The consistent occurrence of disaster has necessitated the quest to provide solutions to reduce the impact of disaster inspired by natural hazards in the world.
In Ghana, the Director-General of the Ghana Standards Authority (GSA), Professor Alex Dodoo, has called for the strict enforcement of Ghana’s building code and regulations to build resilience against earthquakes.
He has also underscored the need for the mandated state agencies to carry out structural integrity tests on buildings, in line with the building code.
He said the devastating earthquake in Turkiye was a warning signal to Ghana to "do things right" to avert any future disaster.
This is because the loss of lives and properties from disasters are detrimental to the effort towards sustainable development and achieving the Sustainable Development Goals (SDGs).
It is true that a building code provides the minimum standard for the structural safety of buildings, but the choice to strictly comply with the guidelines stipulated in the code is what ensures safety.
For the Daily Graphic, policing the enforcement of the building code cannot result in effective compliance without providing adequate guidance on how to meet up with the compliance criteria.
Therefore, building regulators and other stakeholders must ensure that all code user understand the compliance pathways and criteria.
For us, the construction industry, the government, building regulators, in collaboration with professionals in the building industry, must initiate a training platform to educate practising engineers, technical staff of the local authorities and the entire code user community on the use of the code and various ways of achieving compliance.
In most cases, the public is ignorant of building code regulations and building planning schemes of their environment, which makes it difficult to comply with the rules.
Therefore, the public must be educated to understand the importance of compliance with building regulations in significantly reducing the impact of disasters and improving the safety of occupants of buildings.
The need to improve compliance depends on the technical support skills of building regulators and construction industry professionals.
This can be achieved when the strict enforcement of building code specifications regarding the verification of building design, inspection of building construction and monitoring is given top priority.
Building code compliance documents are written and enacted into law to be obeyed, but more often than not, many code users do not conform to the regulations as stipulated in the building code, even though the consequences are very devastating.
Initiating a compliance culture among stakeholders is a move that requires proactive sensitisation and awareness creation of the need to conform to building regulations among stakeholders and the public.

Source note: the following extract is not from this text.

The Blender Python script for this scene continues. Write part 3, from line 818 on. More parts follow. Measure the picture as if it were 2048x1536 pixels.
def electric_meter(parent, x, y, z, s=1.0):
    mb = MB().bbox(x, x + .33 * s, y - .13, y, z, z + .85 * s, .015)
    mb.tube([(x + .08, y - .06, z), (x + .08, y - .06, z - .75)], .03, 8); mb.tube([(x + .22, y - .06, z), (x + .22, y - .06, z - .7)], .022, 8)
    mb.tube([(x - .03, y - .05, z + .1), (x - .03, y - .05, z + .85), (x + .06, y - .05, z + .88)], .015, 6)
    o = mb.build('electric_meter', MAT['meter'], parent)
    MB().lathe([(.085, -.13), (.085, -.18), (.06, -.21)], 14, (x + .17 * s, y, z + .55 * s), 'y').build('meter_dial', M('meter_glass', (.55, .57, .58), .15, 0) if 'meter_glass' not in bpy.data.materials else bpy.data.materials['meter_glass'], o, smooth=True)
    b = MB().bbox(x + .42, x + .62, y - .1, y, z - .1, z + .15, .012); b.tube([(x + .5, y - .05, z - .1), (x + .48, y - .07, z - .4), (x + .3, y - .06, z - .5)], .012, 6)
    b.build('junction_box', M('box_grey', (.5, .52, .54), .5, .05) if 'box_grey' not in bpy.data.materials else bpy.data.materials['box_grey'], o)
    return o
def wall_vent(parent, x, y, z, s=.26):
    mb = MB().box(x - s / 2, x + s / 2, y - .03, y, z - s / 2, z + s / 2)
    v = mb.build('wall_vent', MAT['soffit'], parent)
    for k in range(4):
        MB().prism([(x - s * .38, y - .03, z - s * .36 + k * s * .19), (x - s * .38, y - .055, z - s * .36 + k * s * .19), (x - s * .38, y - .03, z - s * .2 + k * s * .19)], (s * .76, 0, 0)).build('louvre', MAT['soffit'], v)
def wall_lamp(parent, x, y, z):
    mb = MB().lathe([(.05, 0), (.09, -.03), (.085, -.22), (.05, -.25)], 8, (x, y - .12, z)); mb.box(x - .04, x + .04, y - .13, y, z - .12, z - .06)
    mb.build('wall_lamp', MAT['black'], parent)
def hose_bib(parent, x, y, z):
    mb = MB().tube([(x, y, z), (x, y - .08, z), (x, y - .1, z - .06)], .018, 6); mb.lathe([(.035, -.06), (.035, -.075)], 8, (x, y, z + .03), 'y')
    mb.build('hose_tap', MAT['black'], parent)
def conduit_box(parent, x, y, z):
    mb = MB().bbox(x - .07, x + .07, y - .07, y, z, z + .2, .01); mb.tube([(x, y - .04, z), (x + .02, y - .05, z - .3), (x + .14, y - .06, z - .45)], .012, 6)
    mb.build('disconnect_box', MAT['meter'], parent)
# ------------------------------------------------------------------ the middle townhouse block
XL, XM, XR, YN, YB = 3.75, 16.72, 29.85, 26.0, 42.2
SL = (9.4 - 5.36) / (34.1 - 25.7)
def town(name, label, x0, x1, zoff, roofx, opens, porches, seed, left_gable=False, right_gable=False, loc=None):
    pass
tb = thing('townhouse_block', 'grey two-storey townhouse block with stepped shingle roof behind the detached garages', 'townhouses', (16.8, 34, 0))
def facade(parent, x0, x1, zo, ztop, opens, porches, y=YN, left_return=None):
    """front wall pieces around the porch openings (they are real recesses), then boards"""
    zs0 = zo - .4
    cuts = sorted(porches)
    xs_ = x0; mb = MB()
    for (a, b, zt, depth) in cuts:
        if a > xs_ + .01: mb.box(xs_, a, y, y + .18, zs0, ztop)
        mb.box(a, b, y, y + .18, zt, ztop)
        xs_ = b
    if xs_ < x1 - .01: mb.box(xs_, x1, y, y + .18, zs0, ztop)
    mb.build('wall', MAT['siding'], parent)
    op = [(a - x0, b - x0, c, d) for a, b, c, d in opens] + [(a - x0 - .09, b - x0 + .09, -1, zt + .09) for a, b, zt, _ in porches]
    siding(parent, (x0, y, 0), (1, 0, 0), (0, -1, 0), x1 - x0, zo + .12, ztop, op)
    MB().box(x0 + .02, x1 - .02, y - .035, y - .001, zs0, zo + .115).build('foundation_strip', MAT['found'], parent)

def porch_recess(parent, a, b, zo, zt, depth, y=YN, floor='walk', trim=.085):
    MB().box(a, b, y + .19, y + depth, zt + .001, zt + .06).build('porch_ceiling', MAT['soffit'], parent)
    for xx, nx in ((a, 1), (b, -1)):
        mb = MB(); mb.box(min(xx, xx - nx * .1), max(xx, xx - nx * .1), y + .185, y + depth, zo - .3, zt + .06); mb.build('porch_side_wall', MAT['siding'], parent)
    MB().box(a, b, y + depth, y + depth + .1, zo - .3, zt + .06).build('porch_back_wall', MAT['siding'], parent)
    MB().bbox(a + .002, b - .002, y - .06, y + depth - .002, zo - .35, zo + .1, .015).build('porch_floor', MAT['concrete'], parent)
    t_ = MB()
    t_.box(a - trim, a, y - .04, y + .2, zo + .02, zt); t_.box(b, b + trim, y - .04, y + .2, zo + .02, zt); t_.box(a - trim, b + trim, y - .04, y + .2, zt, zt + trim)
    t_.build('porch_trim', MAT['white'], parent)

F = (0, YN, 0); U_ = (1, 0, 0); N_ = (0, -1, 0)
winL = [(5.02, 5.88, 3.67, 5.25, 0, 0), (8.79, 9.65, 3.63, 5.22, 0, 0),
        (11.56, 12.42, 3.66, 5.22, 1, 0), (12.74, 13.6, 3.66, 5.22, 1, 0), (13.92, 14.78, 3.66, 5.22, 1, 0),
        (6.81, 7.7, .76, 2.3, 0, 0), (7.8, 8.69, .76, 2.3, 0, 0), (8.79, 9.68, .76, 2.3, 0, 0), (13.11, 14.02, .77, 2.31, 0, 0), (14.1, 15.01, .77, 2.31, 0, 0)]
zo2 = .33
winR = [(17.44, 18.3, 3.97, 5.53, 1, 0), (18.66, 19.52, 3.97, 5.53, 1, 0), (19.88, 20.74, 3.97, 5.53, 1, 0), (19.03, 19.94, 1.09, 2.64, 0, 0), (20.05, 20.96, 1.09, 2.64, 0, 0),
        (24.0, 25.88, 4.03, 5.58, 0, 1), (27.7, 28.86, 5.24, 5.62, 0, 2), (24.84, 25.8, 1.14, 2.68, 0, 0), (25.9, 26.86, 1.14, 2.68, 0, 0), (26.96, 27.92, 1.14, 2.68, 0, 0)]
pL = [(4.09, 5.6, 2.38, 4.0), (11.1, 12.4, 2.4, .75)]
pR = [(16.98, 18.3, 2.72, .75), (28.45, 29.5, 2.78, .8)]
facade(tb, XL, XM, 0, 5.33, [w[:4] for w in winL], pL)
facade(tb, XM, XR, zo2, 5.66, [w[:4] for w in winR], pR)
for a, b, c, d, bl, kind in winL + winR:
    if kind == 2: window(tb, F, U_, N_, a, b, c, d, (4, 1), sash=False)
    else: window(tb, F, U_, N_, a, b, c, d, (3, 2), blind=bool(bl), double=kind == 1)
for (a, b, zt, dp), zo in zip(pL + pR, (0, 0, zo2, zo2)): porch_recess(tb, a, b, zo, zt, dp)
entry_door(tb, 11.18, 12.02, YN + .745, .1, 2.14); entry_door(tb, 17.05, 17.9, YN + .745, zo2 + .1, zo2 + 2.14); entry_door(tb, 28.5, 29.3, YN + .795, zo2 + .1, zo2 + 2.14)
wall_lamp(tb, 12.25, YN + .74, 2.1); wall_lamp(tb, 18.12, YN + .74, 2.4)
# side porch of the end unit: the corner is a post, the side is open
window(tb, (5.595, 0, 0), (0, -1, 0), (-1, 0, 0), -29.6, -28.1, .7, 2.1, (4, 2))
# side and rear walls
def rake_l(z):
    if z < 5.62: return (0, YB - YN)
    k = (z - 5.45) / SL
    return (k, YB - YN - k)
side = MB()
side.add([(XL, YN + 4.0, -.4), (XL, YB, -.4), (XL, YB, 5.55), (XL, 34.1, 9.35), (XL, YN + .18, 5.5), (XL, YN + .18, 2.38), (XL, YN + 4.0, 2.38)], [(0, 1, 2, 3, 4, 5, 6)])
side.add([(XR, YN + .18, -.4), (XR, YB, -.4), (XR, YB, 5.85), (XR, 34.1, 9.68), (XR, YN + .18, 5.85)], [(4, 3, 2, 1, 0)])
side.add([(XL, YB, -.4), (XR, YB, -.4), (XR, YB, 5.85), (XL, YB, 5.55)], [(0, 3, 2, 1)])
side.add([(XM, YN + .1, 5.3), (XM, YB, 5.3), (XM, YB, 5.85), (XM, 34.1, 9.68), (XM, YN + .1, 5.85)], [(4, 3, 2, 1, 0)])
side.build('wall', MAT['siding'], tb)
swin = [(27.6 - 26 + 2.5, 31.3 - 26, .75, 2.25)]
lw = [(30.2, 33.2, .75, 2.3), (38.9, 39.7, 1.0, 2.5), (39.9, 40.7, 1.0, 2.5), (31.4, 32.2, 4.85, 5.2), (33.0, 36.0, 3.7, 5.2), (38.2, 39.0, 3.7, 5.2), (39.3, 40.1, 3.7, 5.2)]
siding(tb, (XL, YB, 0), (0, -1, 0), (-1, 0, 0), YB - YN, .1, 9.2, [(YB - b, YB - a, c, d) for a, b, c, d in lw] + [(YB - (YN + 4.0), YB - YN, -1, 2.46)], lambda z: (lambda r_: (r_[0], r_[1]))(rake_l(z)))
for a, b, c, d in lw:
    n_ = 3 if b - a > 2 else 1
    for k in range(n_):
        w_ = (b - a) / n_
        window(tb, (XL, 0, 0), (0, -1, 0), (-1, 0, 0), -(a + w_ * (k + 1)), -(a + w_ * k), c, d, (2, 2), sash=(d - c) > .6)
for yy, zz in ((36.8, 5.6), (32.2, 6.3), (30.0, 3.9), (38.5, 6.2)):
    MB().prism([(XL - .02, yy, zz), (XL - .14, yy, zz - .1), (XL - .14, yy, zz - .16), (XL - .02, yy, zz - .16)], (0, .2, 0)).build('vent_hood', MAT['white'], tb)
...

Again, many low-income countries use building codes that are mainly adopted from Western countries, without streamlining them to suit their respective countries.
Inadequate consultation among stakeholders, including local communities, before borrowing foreign building codes has enhanced non-conformity with the codes and the suffocation of local technology.
The losses of lives and properties are always as a result of negligence in conforming to the stipulated regulations in the codes.
To achieve the aim of building codes of having buildings that are resilient to earthquakes and other extreme loading conditions, compliance with the codes must be given adequate attention at all levels.
Better understanding among regulators, the regulated, the government and the public is required to enhance the compliance culture.